One Day Course: Wednesday 5 June 2024


Deciphering the handwriting of the past is just the first step in the process of presenting it for others to read. This course combines palaeography (the decipherment of Early Modern handwriting) with diplomatic (studying the form that past documents took) and the process of editorial intervention that enables us to present our transcription in a form that makes it accessible to others in a satisfactory scholarly way.
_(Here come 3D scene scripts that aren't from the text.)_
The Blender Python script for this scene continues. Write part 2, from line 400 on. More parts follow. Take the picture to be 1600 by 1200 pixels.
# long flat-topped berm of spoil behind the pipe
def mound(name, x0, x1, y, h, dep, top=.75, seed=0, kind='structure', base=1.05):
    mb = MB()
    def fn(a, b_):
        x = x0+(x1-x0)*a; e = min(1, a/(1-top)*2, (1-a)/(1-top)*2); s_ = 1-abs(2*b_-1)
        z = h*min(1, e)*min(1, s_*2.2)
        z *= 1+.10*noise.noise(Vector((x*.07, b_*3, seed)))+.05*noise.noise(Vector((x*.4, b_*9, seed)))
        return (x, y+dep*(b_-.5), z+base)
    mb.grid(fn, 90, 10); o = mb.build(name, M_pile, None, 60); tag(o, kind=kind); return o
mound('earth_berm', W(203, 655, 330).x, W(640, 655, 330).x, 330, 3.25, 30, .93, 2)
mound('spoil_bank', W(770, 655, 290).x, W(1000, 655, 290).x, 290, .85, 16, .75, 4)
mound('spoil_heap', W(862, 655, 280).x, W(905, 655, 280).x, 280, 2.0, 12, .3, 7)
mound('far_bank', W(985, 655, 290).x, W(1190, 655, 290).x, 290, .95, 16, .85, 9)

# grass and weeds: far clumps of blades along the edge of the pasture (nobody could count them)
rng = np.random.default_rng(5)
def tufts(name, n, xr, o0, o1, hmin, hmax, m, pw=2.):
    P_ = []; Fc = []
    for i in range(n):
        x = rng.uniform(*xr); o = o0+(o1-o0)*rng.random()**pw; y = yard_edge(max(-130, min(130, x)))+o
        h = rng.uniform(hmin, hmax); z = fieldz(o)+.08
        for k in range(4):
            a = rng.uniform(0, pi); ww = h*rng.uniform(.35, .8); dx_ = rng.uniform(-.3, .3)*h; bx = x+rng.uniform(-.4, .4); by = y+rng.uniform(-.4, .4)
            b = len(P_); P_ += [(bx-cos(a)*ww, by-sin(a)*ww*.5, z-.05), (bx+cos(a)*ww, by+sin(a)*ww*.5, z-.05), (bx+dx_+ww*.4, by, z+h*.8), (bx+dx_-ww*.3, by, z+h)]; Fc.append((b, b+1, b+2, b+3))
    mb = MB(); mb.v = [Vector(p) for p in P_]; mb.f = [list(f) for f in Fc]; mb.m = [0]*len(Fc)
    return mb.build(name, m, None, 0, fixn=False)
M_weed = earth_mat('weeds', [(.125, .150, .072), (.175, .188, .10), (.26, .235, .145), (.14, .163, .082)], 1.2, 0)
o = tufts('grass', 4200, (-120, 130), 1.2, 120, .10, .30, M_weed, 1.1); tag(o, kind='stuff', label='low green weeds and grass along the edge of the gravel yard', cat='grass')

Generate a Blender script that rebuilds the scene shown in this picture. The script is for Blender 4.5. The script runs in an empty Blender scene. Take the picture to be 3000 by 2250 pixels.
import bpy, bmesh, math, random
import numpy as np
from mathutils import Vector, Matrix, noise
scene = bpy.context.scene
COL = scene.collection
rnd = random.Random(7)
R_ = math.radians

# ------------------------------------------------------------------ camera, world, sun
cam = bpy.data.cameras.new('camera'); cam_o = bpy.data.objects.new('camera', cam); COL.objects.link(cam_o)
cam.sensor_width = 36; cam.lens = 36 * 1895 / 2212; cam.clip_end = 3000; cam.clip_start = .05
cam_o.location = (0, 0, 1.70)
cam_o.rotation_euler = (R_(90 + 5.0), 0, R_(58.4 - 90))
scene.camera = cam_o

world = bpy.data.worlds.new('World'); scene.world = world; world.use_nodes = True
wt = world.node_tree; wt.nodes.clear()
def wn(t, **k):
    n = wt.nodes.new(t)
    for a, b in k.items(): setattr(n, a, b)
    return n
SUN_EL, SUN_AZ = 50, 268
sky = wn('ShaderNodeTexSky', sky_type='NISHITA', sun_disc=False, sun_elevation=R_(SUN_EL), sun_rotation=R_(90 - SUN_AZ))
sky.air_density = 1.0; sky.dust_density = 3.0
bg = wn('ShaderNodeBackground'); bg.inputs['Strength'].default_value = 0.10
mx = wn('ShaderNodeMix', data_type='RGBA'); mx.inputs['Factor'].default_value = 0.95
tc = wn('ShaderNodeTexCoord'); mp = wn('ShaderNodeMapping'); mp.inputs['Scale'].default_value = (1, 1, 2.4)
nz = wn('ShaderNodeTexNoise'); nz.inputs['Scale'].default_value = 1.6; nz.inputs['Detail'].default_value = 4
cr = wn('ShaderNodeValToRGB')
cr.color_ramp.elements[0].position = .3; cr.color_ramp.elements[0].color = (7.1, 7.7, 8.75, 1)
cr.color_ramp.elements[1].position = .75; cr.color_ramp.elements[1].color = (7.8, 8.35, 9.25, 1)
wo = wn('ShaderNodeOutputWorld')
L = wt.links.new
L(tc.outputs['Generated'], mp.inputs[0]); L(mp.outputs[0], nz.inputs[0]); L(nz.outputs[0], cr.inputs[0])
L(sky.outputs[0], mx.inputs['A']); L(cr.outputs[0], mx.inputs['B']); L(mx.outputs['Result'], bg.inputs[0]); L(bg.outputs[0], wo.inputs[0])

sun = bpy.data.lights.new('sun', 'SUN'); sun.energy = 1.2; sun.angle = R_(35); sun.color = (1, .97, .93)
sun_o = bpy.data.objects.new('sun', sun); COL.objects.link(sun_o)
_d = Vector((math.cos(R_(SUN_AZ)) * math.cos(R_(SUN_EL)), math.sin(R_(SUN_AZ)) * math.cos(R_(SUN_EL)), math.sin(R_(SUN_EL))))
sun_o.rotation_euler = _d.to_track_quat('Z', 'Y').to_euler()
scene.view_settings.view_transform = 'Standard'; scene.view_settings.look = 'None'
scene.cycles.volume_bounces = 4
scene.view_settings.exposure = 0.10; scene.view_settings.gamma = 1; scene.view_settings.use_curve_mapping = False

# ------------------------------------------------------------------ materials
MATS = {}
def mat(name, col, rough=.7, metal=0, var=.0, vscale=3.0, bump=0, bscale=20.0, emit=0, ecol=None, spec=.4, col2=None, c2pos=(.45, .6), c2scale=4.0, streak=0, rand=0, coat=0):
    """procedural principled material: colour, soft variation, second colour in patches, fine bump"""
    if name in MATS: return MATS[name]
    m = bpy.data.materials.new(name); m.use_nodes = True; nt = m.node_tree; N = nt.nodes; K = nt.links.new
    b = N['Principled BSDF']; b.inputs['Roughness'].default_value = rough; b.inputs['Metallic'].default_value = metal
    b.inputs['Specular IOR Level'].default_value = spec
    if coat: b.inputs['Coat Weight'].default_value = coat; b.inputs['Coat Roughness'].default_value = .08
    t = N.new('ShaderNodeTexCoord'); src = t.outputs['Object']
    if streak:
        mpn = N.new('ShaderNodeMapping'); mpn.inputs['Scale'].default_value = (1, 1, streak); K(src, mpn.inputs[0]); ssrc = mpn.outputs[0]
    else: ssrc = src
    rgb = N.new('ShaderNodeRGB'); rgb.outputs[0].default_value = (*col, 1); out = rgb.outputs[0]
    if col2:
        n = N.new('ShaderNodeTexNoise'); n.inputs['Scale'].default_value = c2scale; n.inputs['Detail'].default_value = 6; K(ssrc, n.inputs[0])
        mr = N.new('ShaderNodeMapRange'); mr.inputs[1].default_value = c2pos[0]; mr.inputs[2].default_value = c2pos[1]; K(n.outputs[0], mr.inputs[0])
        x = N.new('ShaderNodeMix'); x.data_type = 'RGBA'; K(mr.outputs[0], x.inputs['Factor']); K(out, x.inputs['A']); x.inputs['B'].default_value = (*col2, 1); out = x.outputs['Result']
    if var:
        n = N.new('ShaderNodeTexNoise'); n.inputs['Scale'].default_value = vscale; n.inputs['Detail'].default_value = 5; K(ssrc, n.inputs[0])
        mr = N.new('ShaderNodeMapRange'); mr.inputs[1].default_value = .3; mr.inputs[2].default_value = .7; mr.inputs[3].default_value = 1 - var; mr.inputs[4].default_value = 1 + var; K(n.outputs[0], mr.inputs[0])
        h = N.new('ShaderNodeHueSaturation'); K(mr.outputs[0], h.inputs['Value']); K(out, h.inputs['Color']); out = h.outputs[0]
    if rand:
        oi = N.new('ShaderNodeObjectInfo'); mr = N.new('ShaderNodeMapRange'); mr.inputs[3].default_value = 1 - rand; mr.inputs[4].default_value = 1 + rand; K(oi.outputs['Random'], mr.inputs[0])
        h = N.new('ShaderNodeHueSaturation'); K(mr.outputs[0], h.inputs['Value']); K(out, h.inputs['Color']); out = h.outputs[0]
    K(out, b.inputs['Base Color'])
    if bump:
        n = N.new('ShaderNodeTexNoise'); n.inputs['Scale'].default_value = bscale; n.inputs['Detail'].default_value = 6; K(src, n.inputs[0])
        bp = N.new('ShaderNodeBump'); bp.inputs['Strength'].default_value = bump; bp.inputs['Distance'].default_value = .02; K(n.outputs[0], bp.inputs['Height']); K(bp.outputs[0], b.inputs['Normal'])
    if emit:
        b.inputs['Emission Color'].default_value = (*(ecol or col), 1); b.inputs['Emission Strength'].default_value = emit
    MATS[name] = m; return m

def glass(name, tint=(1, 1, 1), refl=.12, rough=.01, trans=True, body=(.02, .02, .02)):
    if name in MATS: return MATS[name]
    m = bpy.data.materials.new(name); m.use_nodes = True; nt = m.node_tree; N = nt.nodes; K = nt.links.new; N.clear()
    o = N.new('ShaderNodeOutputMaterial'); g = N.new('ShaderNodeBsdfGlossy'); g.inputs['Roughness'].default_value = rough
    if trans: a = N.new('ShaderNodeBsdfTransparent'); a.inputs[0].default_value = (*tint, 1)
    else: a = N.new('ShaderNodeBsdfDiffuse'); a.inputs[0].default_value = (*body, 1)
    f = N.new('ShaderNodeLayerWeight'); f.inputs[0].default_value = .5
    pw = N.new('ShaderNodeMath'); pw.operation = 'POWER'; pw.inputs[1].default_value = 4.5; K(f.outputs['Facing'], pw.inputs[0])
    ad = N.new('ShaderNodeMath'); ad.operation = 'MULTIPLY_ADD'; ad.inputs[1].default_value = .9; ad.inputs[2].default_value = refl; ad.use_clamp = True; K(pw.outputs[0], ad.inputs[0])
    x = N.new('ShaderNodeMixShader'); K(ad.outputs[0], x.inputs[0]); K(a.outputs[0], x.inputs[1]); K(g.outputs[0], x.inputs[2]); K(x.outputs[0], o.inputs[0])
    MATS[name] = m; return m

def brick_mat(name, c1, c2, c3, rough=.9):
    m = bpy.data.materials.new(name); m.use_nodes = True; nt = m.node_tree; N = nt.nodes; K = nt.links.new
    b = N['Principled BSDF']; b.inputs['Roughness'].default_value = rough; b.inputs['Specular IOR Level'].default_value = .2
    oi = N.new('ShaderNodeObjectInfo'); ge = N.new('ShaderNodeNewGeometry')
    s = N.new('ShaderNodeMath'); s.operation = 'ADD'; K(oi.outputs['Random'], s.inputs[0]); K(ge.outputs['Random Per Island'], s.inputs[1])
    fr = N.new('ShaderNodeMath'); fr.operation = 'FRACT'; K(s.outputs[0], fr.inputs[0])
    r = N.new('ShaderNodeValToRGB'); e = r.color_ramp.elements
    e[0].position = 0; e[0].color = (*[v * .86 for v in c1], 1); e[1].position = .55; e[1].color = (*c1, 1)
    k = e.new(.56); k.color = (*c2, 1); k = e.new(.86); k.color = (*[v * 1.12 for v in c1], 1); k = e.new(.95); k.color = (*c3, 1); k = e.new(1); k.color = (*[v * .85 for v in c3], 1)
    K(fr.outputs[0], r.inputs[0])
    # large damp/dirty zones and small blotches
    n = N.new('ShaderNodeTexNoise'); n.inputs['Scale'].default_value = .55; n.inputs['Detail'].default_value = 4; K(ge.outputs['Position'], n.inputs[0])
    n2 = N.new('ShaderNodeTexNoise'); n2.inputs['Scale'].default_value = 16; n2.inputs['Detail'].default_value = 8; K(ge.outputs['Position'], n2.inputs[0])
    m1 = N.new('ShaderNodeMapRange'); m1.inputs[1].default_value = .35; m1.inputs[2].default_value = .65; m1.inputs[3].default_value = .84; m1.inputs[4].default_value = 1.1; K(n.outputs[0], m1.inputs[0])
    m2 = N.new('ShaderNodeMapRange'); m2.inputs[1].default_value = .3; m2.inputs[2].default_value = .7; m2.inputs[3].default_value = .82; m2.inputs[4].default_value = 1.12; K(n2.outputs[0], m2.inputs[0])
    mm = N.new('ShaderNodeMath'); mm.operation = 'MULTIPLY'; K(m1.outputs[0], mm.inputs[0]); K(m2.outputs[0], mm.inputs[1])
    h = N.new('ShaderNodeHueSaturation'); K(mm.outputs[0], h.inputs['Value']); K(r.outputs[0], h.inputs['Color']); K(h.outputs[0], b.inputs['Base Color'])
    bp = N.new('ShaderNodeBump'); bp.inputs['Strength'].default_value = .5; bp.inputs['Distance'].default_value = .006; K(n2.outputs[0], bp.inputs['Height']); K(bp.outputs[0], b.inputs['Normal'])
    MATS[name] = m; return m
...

The act of transcribing a document is always an act of editing: this day will aim to make that act a planned exercise that achieves the transformation in the best way possible.

Course Requirements

  1. No prior knowledge of Latin is needed.
  2.  Helpful (but not necessary) if students have at least a little experience of looking at Early Modern documents. 

Essential Reading

  • Giles Dawson and Laetitia Kennedy-Skipton, Elizabethan Handwriting, 1500-1650: A Guide to the Reading of Documents and Manuscripts (London, 1968; and later reprints)
  • Paul Harvey, Editing Historical Records (London: British Library, [2001])
  • Michael Hunter, Editing Early Modern Texts: An Introduction to Principles and Practice (Basingstoke, 2009)

Location

This course will take place in Senate House.

Fees

Course fees for LIPS 2024 are below:

 StandardStudent
One Day Course £145 £105

Dr Nigel Ramsay

Medievalist who was trained initially in legal history but then branched out into library history, art history and the history of monasticism.